In the unlikely event that such laws are upheld, be aware that other restrictions imposed by other states will follow, and members of this Board may find them less congenial, such as denial of ballot access to candidates “who fail to respect the sanctity of human life” or candidates who refuse to sign a pledge to enforce immigration laws. Be careful what you wish for; you might get it.
Ain’t that the truth! “Presidential elections” are essentially simply a convention that has grown up over the years; they’re not really spelled out anywhere in the U.S. Constitution. Now, in some countries (like the U.K.) “a convention that has grown up over the years” can effectively become part of “the constitution”; since the United States has a written constitution we in theory don’t do that sort of thing.

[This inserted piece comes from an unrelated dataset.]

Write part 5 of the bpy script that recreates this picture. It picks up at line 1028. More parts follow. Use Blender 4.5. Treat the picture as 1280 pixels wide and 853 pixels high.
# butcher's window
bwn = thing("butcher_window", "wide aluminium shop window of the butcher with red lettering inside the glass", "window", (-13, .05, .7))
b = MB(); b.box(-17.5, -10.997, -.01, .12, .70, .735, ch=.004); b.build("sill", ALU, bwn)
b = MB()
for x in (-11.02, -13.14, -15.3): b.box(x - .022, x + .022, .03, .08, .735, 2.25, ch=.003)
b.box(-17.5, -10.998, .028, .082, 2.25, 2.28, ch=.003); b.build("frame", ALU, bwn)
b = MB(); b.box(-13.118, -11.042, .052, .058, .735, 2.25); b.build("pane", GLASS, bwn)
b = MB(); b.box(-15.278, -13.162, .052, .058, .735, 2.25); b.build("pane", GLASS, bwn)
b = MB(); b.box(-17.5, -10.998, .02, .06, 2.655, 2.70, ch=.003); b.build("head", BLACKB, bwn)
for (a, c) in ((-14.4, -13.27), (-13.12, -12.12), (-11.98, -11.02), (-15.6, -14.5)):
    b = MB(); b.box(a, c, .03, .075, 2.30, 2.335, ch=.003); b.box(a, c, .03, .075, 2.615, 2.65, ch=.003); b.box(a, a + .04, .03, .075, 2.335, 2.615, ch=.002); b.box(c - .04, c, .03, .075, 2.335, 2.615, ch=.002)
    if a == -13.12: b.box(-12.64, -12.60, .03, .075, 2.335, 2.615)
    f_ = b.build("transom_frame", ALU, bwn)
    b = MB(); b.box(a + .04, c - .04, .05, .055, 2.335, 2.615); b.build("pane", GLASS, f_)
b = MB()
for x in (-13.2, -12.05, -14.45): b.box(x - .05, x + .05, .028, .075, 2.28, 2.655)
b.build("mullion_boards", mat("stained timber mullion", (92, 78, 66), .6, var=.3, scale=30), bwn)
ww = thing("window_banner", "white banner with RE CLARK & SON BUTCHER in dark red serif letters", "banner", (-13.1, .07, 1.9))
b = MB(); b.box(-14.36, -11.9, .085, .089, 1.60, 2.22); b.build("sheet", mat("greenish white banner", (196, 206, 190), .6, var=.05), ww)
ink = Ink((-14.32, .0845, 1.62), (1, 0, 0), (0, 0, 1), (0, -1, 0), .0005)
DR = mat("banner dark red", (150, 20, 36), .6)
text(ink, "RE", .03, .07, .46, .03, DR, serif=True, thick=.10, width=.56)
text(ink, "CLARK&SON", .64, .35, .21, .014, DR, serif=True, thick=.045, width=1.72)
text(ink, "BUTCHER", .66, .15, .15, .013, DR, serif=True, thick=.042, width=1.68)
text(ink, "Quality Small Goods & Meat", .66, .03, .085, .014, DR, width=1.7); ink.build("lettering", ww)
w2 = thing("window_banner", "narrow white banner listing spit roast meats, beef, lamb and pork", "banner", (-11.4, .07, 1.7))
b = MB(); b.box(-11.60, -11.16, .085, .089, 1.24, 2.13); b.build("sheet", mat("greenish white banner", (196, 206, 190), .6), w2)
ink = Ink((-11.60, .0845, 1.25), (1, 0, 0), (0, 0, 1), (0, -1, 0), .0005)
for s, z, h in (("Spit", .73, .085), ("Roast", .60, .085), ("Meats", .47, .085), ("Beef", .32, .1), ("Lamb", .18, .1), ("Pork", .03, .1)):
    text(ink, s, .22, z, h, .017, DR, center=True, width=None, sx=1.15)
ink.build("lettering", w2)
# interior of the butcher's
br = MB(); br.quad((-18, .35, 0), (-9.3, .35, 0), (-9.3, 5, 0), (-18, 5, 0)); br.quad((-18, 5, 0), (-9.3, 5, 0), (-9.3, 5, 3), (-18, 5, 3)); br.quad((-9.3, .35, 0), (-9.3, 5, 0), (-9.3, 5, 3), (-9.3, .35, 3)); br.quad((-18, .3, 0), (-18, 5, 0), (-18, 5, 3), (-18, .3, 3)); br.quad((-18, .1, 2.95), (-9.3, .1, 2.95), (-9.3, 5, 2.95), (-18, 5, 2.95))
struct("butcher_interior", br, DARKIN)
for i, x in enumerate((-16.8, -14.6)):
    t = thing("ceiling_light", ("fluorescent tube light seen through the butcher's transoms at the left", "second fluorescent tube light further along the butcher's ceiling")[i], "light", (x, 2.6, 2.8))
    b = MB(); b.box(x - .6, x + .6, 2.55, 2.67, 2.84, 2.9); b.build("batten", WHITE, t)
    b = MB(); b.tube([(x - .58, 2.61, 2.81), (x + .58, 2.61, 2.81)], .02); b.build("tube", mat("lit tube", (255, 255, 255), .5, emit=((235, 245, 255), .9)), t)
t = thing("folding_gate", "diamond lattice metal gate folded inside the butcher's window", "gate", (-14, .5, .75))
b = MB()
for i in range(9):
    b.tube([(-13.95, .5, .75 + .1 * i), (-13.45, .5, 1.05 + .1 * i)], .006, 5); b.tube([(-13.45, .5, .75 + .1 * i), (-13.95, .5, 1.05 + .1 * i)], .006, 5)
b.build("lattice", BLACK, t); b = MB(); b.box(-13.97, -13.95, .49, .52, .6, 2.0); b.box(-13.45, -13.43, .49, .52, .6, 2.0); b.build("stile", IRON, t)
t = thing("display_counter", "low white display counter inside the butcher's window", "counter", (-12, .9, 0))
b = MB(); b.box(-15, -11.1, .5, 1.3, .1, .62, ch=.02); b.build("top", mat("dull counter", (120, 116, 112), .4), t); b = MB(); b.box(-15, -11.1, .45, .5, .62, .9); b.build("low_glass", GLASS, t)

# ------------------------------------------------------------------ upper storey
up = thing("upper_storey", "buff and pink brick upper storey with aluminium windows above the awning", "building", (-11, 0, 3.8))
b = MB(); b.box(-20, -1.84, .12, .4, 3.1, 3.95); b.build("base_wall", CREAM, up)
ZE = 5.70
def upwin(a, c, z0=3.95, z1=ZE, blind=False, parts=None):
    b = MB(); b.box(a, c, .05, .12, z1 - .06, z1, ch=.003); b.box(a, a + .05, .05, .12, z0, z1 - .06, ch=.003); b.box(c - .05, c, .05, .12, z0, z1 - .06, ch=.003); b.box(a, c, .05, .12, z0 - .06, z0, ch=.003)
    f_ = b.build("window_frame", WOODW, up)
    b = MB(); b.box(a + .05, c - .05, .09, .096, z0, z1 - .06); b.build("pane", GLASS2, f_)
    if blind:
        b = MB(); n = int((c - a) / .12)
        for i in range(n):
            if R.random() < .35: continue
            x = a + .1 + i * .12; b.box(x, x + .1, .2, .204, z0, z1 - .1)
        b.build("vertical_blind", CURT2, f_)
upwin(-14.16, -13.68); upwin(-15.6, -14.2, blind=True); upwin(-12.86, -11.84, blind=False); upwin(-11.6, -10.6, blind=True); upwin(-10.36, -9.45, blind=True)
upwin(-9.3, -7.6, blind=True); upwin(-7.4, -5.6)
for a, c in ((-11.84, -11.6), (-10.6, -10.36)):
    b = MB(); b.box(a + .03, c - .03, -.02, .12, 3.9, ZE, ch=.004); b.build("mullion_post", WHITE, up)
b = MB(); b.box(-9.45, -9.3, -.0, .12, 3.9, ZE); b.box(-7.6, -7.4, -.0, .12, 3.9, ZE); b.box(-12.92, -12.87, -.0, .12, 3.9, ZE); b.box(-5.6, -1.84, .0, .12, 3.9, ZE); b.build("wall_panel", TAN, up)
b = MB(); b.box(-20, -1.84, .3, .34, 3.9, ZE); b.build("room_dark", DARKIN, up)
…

It goes on to discuss how these Electors, duly “appointed” by the states, should vote; those procedures have in turn been modified by the Twelfth Amendment, but the [essential lack of] rules for how the states “appoint” Electors weren’t changed. (I’m going to go all 18th century and capitalize “Electors” in this post to distinguish them from “people who vote in an election” AKA “voters”.)
The Twenty-fourth Amendment does refer in passing to “primary or other election for President or Vice President” and to elections “for [E]lectors for President or Vice President”. In reality, the idea of states “appointing” their Electors in any way other than by a democratic election is nowadays a complete non-starter. The idea that Electors should not be “faithless” is also now deeply entrenched; that is, Electors should essentially be automatons, simply reflecting the preference of the people who voted for them (essentially none of whom did more than push the button or punch the chad next to “Donald J. Trump” or “Hillary Rodham Clinton”, or at most “the slate of Electors who are pledged to vote for Donald J. Trump” or “the slate of Electors who are pledged to vote for Hillary Rodham Clinton”).
But, in the original language about “Electors”, which has never been formally superseded, the Electors themselves elect the President. Period. By the original language of the Constitution, they could elect anybody who meets the fairly minimal qualifications of being “a natural born citizen”, at least 35 years old, and a resident within the U.S. for fourteen years. By the actual language of the Constitution, the Electors could just go and pick someone none of us has ever heard of, completely of their own accord:
(Of course the “Electoral College” never actually meets as a body; all three or fifty-five of them from that state meet together in their particular state capital, not all 538 of them from all over the country. But I guess they could e-mail each other, or Skype, or something.)
Similarly, the Constitution is completely silent about how the states “appoint” Electors. The state legislatures could choose them–originally that was often the case–but there doesn’t seem to be any reason why a state couldn’t go all Ancient Greece and appoint Electors by sortition, sort of like jury duty:
I don’t even see that there are any requirements that Electors themselves be citizens. Or that they be old enough to vote. A state could appoint a bunch of middle school kids and let them have a field trip. Or a state could appoint “illegal aliens” (or “undocumented immigrants”)–hey, I guess selecting the President of the United States is just one of those jobs Americans don’t want to do.
It’s a great idea, and like many a great idea it would make for a very stupid law. Surely unconstitutional and I’d expect the vote to be 9-0 to void all such state laws.
I tend to agree, but what adds a monkey wrench into the thought is that (as you know) nobody actually runs for president. The name of the presidential candidate on the ballot is a substitute for “slate of electors pledged to vote for this person.” The Electors themselves are the actual candidates.
The only qualifications for elector are: 1) not a member of Congress and 2) not holding any office of profit or trust under the United States.
By requiring that in order to be on the ballot for election to be elector, the states require that I be selected as a member of a declared candidate’s slate of electors and that I pledge my vote for that candidate. I cannot, in my state, nor to my knowledge any other, get on the ballot in any way, either by filing fee or petition, to be an undeclared elector.
Hasn’t the state thus unconstitutionally added a requirement to be an elector? If not, then why couldn’t a state say, “An elector must pledge not to vote for someone who has not released tax returns.”